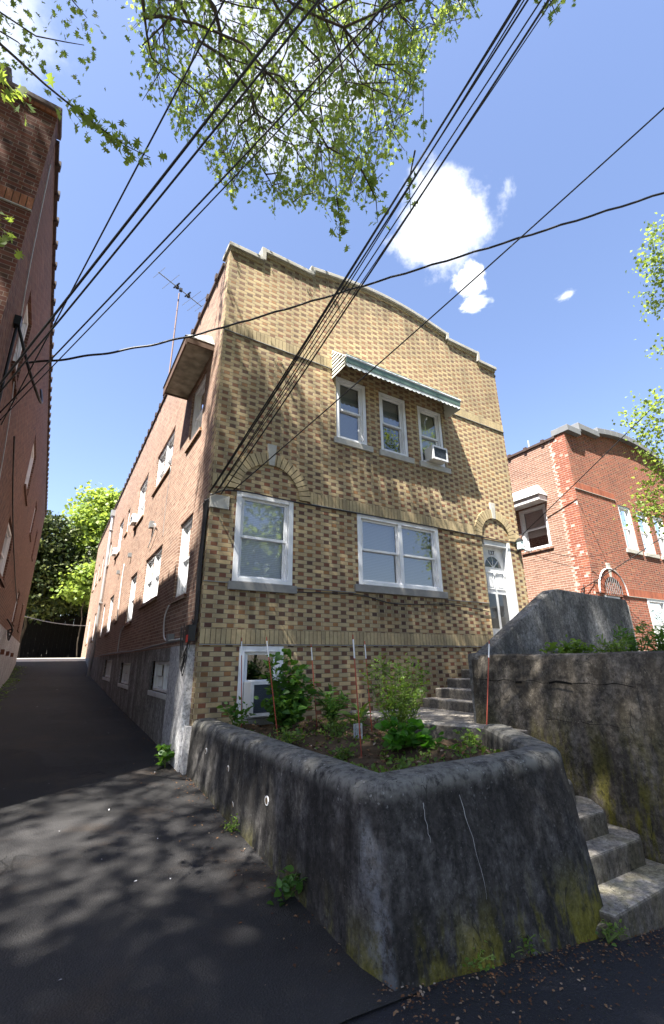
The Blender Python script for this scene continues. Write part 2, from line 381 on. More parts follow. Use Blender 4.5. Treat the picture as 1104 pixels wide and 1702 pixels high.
def mk_leaf(name, stops, trans, tf=.5):
    M = Mat(name, .5, .35); r = M.island(); c = M.ramp(r, stops); M.color(c)
    tr = M.n('ShaderNodeBsdfTranslucent'); tr.inputs['Color'].default_value = trans + (1,)
    mx = M.n('ShaderNodeMixShader'); mx.inputs[0].default_value = tf
    M.t.links.new(M.b.outputs[0], mx.inputs[1]); M.t.links.new(tr.outputs[0], mx.inputs[2]); M.t.links.new(mx.outputs[0], M.out.inputs[0]); return M
L_OAK = mk_leaf('oak_leaf', [(0, (.05, .085, .018)), (.5, (.08, .13, .025)), (1, (.13, .17, .035))], (.34, .44, .06), .5)
L_MAPLE = mk_leaf('maple_leaf', [(0, (.09, .15, .02)), (.5, (.15, .22, .035)), (1, (.24, .30, .07))], (.36, .46, .07), .42)
L_YEW = mk_leaf('evergreen_leaf', [(0, (.014, .026, .008)), (.6, (.045, .06, .013)), (1, (.10, .11, .025))], (.05, .08, .015), .15)
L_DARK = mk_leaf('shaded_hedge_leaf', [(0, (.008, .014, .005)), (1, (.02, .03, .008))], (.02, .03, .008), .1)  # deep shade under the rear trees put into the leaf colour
L_BUSH = mk_leaf('hydrangea_leaf', [(0, (.03, .085, .014)), (.6, (.055, .14, .022)), (1, (.10, .20, .035))], (.15, .32, .03), .35)
L_WEED = mk_leaf('weed_leaf', [(0, (.05, .10, .015)), (.6, (.09, .16, .025)), (1, (.15, .22, .05))], (.25, .4, .04), .4)
L_SQ = mk_leaf('squash_leaf', [(0, (.03, .11, .012)), (1, (.07, .19, .02))], (.12, .38, .02), .4)
DRY = soldier_mat('dry_litter', [(0, (.05, .025, .014)), (.45, (.12, .055, .026)), (.85, (.20, .12, .065)), (1, (.28, .23, .18))])

# ---------------------------------------------------------------- ground
def lerp_prof(t, prof):
    if t <= prof[0][0]: return prof[0][1]
    for (a, za), (b, zb) in zip(prof, prof[1:]):
        if t <= b: return za + (zb - za) * (t - a) / (b - a)
    return prof[-1][1]
PROF = [(-400, -3.0), (-40, -2.6), (-8, -1.9), (-4.14, -1.63), (0, -1.38), (2.7, -1.24), (6.8, -1.08), (17, -.55), (20.5, -.02), (22.6, .28), (30, .30), (40, .3), (600, 1)]
def gz(x, y):
    z = lerp_prof(y, PROF); b = min(max((-y - .8) / 3.2, 0), 1); f = max(0, 1 - abs(y) / 120)
    z -= (.13 * min(max(x, 0), 14) + .03 * min(max(x, -8), 0)) * b * f
    k = min(max((x - 7.7) / 1.5, 0), 1); z -= k * .95 * (1 - b) * (1 if y < 30 else 0)
    return z
def lin(a, b, s): return [a + (b - a) * i / max(1, round((b - a) / s)) for i in range(max(1, round((b - a) / s)) + 1)]
def sheet(name, xs, ys, dz, mat, inside=None):
    mb = MB(); vs = [(x, y, gz(x, y) + dz) for y in ys for x in xs]; n = len(xs); fs = []
    for j in range(len(ys) - 1):
        for i in range(n - 1):
            if inside is None or inside((xs[i] + xs[i + 1]) / 2, (ys[j] + ys[j + 1]) / 2): fs.append((j * n + i, j * n + i + 1, (j + 1) * n + i + 1, (j + 1) * n + i))
    mb.grid(vs, fs); return tag(mb.build(name, mat, smooth=True), kind='structure')
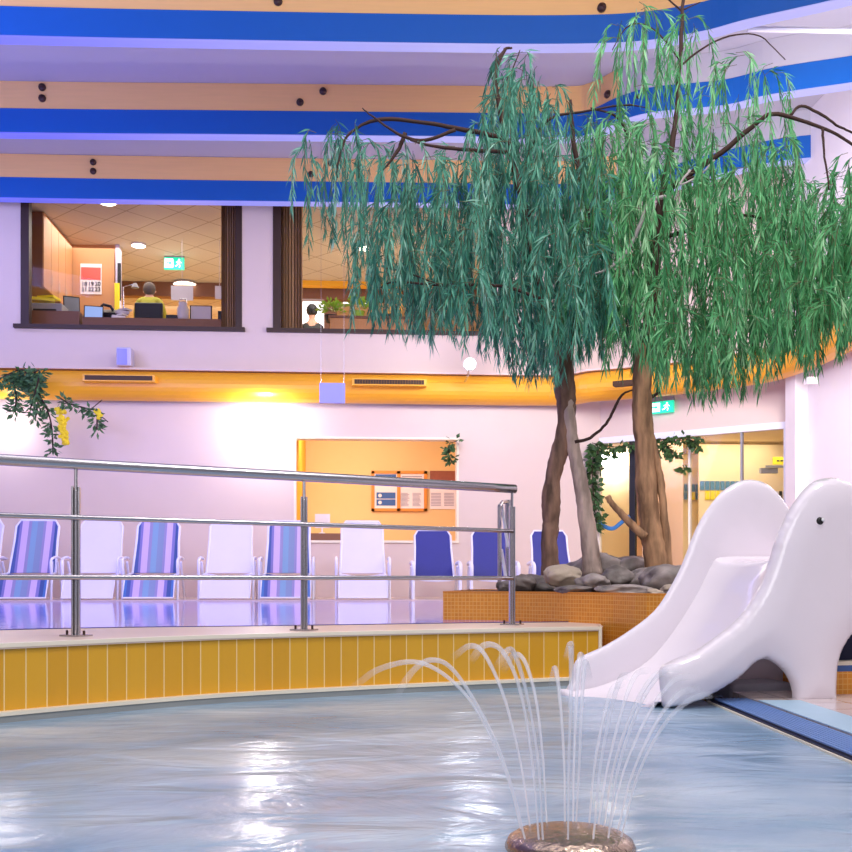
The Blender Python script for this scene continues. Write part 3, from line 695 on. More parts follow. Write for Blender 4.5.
# right window contents
mb = MB(); px_box(mb, 302, 262, 470, 285, 21.0, .2); struct(mb.build('trim_3', 'yellow_wall'), 'yellow soffit behind the right window')
d_ = thing('bright_doorway', 'bright white doorway behind the right window, with a dark figure', 'doorway', onY(313, 330, 21.5))
m_ = MB(); px_box(m_, 300, 287, 324, 345, 21.6, .05); m_.build('light_panel', 'lamp_soft', d_)
m_ = MB(); px_box(m_, 324, 284, 337, 345, 21.5, .1); m_.build('frame_side', 'office_wood_dark', d_)
pf = onY(312, 330, 20.0); pf.z = ZOF
pe = thing('person', 'person in black clothes standing in the bright doorway', 'person', pf, 0)
ht = onY(312, 304, 20.0).z-ZOF
Vb = [(0, 0, ht*.53), (0, 0, ht*.68), (0, 0, ht*.8), (0, 0, ht*.86), (0, 0, ht*.92), (0, 0, ht*.97), (-.17, 0, ht*.79), (-.24, 0, ht*.62), (-.25, -.05, ht*.46), (.17, 0, ht*.79), (.24, 0, ht*.62), (.25, -.05, ht*.46), (-.09, 0, ht*.5), (-.1, -.02, ht*.27), (-.1, 0, .05), (.09, 0, ht*.5), (.1, -.02, ht*.27), (.1, 0, .05)]
Eb = [(0, 1), (1, 2), (2, 3), (3, 4), (4, 5), (2, 6), (6, 7), (7, 8), (2, 9), (9, 10), (10, 11), (0, 12), (12, 13), (13, 14), (0, 15), (15, 16), (16, 17)]
Rb = [.14, .13, .12, .05, .085, .06, .06, .045, .035, .06, .045, .035, .1, .065, .045, .1, .065, .045]
skin_mesh('body', Vb, Eb, Rb, 'skin', pe)
skin_mesh('coat', Vb[:4]+Vb[6:8]+Vb[9:11]+Vb[12:18], [(0, 1), (1, 2), (2, 3), (2, 4), (4, 5), (2, 6), (6, 7), (0, 8), (8, 9), (9, 10), (0, 11), (11, 12), (12, 13)], [.17, .16, .15, .07, .08, .06, .08, .06, .12, .085, .06, .12, .085, .06], 'black', pe)
m_ = MB(); m_.ball((0, .0, ht*.945), .115, 12, (1, 1, 1.15)); m_.build('hair', 'black', pe, smooth=True, local=True)
for x0, x1, nm in ((343, 355, 'left of the two small bright windows behind the plants'), (358, 370, 'right of the two small bright windows behind the plants')):
    mb = MB(); px_box(mb, x0, 288, x1, 303, 22.0, .05); tag(mb.build('bright_panel', 'lamp_soft'), nm, 'window')
mb = MB(); px_box(mb, 388, 262, 402, 340, 21.0, .4); struct(mb.build('pillar', 'yellow_wall'), 'yellow pillar behind the right window')
rd = thing('reception_counter', 'wooden counter carrying plants, behind the right window', 'counter', onY(345, 331, 17.6))
a = onY(330, 318, 17.4); b = onY(372, 315, 17.4)
m_ = MB(); m_.bx(a.x, b.x+.9, 17.4, 18.2, ZOF, a.z); m_.build('body', 'office_wood', rd)
m_ = MB(); m_.bx(a.x-.03, b.x+.93, 17.36, 18.24, a.z, a.z+.04); m_.build('worktop', 'office_wood_dark', rd)
def leafy(name, label, cx, cy, Y, r, mt, pot, nleaf=70, lsize=.09):
    c = onY(cx, cy, Y); t = thing(name, label, 'potted plant', c-Vector((0, 0, r*.9)))
    m_ = MB(); m_.lathe(c-Vector((0, 0, r*1.0)), [(r*.35, 0), (r*.5, r*.5), (r*.52, r*.5)], 14); m_.build('pot', pot, t)
    m_ = MB()
    for k in range(nleaf):
        d = Vector((random.gauss(0, 1), random.gauss(0, 1), abs(random.gauss(0, .8)))).normalized()
        q = c + Vector((d.x*r*1.1, d.y*r*.7, d.z*r-.2*r))*random.uniform(.4, 1)
        s_ = d.cross(Vector((random.random(), random.random(), random.random()))).normalized()*lsize*.3
        m_.add([q-d*lsize*.5, q+s_, q+d*lsize*.5, q-s_], [(0, 1, 2), (0, 2, 3)])
    m_.build('leaves', mt, t)
leafy('potted_plant', 'loose yellow green potted plant beside the doorway, left on the counter', 331, 309, 17.7, .24, 'leaf_lime', 'black', 110)
leafy('potted_plant', 'round bright green plant in the middle of the counter', 358, 305, 17.7, .24, 'leaf_lime', 'leaf_lime', 160, .07)
leafy('potted_plant', 'small green plant at the right end of the counter', 374, 301, 17.8, .14, 'leaf_ivy', 'black', 60)
screen('black monitor behind the hanging willow leaves in the right window', 380, 314, 402, 330, 17.5, 'black')

# ================================================================== things on the upper wall
sp = thing('loudspeaker', 'small white loudspeaker box standing on the yellow duct', 'loudspeaker', onY(124, 366, 16.1))
m_ = MB(); q0 = onY(116, 366, 16.0); q1 = onY(131, 347, 16.0); m_.bx(q0.x, q1.x, 16.0, 16.25, ZA(3.4), q1.z); m_.build('cabinet', 'speaker_box', sp, bevel=.02)
m_ = MB(); m_.bx(q0.x+.02, q1.x-.06, 15.985, 16.0, ZA(3.42), q1.z-.03); m_.build('grille', 'lilac_board', sp)
bd = thing('hanging_board', 'square lilac board hanging on two thin wires before the duct', 'sign board', W(332, 403, 14.2))
m_ = MB(); a, b = W(319.5, 403, 14.2), W(345, 383, 14.2); m_.bx(a.x, b.x, a.y-.015, a.y+.015, a.z, b.z); m_.build('board', 'lilac_board', bd)
for xx in (321, 344):
    a = W(xx, 383, 14.2); m_ = MB(); m_.tube([a, (a.x, a.y, ZCEIL)], .0022, 5); m_.build('wire', 'steel', bd)
lp = thing('spot_lamp', 'small dazzling white spot lamp on the ledge above the duct', 'lamp', W(470, 372, 15.3))
q = W(470, 364, 15.3)
m_ = MB(); m_.lathe(q, [(.05, -.12), (.09, -.1), (.1, 0), (.085, .0)], 16, axis=(0.05, -1, -.12)); m_.build('housing', 'grey_plastic', lp, smooth=True)
m_ = MB(); m_.ball(q+Vector((0, -.02, 0)), .085, 14, (1, .5, 1)); m_.build('bulb', 'lamp_cool', lp, smooth=True)
m_ = MB(); m_.tube([q+Vector((0, .08, -.02)), q+Vector((0, .3, -.12)), q+Vector((0, .75, -.12))], .015, 6); m_.build('bracket', 'steel', lp)

# garland at the left on the duct
def leaf_spray(mb_, pts, n, ls, spread, lw=.3):
    for _ in range(n):
        k = random.random()*(len(pts)-1); i = int(k); p = pts[i].lerp(pts[min(i+1, len(pts)-1)], k-i)
        d = Vector((random.gauss(0, 1), random.gauss(0, .7), random.gauss(-.6, .6))).normalized(); q = p+d*random.uniform(0, spread)
        s_ = d.cross(Vector((random.random()-.5, random.random()-.5, random.random()-.5))).normalized()*ls*lw
        mb_.add([q, q+d*ls*.45+s_, q+d*ls, q+d*ls*.45-s_, q+d*ls*.5+s_.cross(d).normalized()*ls*.06], [(0, 1, 4), (1, 2, 4), (2, 3, 4), (3, 0, 4)])
gl = thing('hanging_garland', 'artificial green garland with yellow flowers hanging from the duct, left', 'garland', onY(30, 372, 15.75))
Yg = 15.72
strands = [[(-12, 385), (5, 376), (20, 370), (30, 375), (38, 390)], [(12, 378), (16, 395), (15, 412)], [(25, 372), (34, 385), (38, 400), (35, 420)], [(38, 392), (48, 412), (52, 430), (53, 452)], [(60, 398), (70, 404), (85, 408), (96, 412), (97, 430)], [(30, 376), (40, 372), (30, 410)]]
gp = [[onY(x, y, Yg-.05*i) for x, y in s_] for i, s_ in enumerate(strands)]
m_ = MB()
for s_ in gp: leaf_spray(m_, cat_rom(s_, 4), 120, .12, .09, .2)
leaf_spray(m_, [onY(20, 374, Yg), onY(36, 384, Yg)], 200, .13, .14, .22)
m_.build('leaves', 'leaf_dark', gl)
m_ = MB()
for s_ in gp: m_.tube(cat_rom(s_, 4), .012, 5)
m_.tube([onY(90, 410, Yg), onY(102, 400, Yg)], .008, 5); m_.tube([onY(96, 412, Yg), onY(108, 422, Yg)], .008, 5); m_.build('stems', 'bark_dark', gl)
m_ = MB()
for k in range(120):
    t_ = random.random(); q = onY(60+6*t_+random.gauss(0, 2.4-1.2*t_), 408+36*t_, Yg-.2); m_.ball(q+Vector((0, random.uniform(-.06, .06), 0)), .03, 6)
for k in range(16): m_.ball(onY(98+random.gauss(0, 1.5), 413+random.uniform(-3, 6), Yg-.25), .03, 6)
m_.build('flower_cluster', 'flower_yellow', gl)['kind'] = 'stuff'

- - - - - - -

■ YOUR GOAL: Please take the lines from the beginning of the data above through the line holding "(.28, .23, .18))])" and transcribe them exactly, without any pictures.

■ EXERCISE OUTPUT:
The Blender Python script for this scene continues. Write part 2, from line 381 on. More parts follow. Use Blender 4.5. Treat the picture as 1104 pixels wide and 1702 pixels high.
def mk_leaf(name, stops, trans, tf=.5):
    M = Mat(name, .5, .35); r = M.island(); c = M.ramp(r, stops); M.color(c)
    tr = M.n('ShaderNodeBsdfTranslucent'); tr.inputs['Color'].default_value = trans + (1,)
    mx = M.n('ShaderNodeMixShader'); mx.inputs[0].default_value = tf
    M.t.links.new(M.b.outputs[0], mx.inputs[1]); M.t.links.new(tr.outputs[0], mx.inputs[2]); M.t.links.new(mx.outputs[0], M.out.inputs[0]); return M
L_OAK = mk_leaf('oak_leaf', [(0, (.05, .085, .018)), (.5, (.08, .13, .025)), (1, (.13, .17, .035))], (.34, .44, .06), .5)
L_MAPLE = mk_leaf('maple_leaf', [(0, (.09, .15, .02)), (.5, (.15, .22, .035)), (1, (.24, .30, .07))], (.36, .46, .07), .42)
L_YEW = mk_leaf('evergreen_leaf', [(0, (.014, .026, .008)), (.6, (.045, .06, .013)), (1, (.10, .11, .025))], (.05, .08, .015), .15)
L_DARK = mk_leaf('shaded_hedge_leaf', [(0, (.008, .014, .005)), (1, (.02, .03, .008))], (.02, .03, .008), .1)  # deep shade under the rear trees put into the leaf colour
L_BUSH = mk_leaf('hydrangea_leaf', [(0, (.03, .085, .014)), (.6, (.055, .14, .022)), (1, (.10, .20, .035))], (.15, .32, .03), .35)
L_WEED = mk_leaf('weed_leaf', [(0, (.05, .10, .015)), (.6, (.09, .16, .025)), (1, (.15, .22, .05))], (.25, .4, .04), .4)
L_SQ = mk_leaf('squash_leaf', [(0, (.03, .11, .012)), (1, (.07, .19, .02))], (.12, .38, .02), .4)
DRY = soldier_mat('dry_litter', [(0, (.05, .025, .014)), (.45, (.12, .055, .026)), (.85, (.20, .12, .065)), (1, (.28, .23, .18))])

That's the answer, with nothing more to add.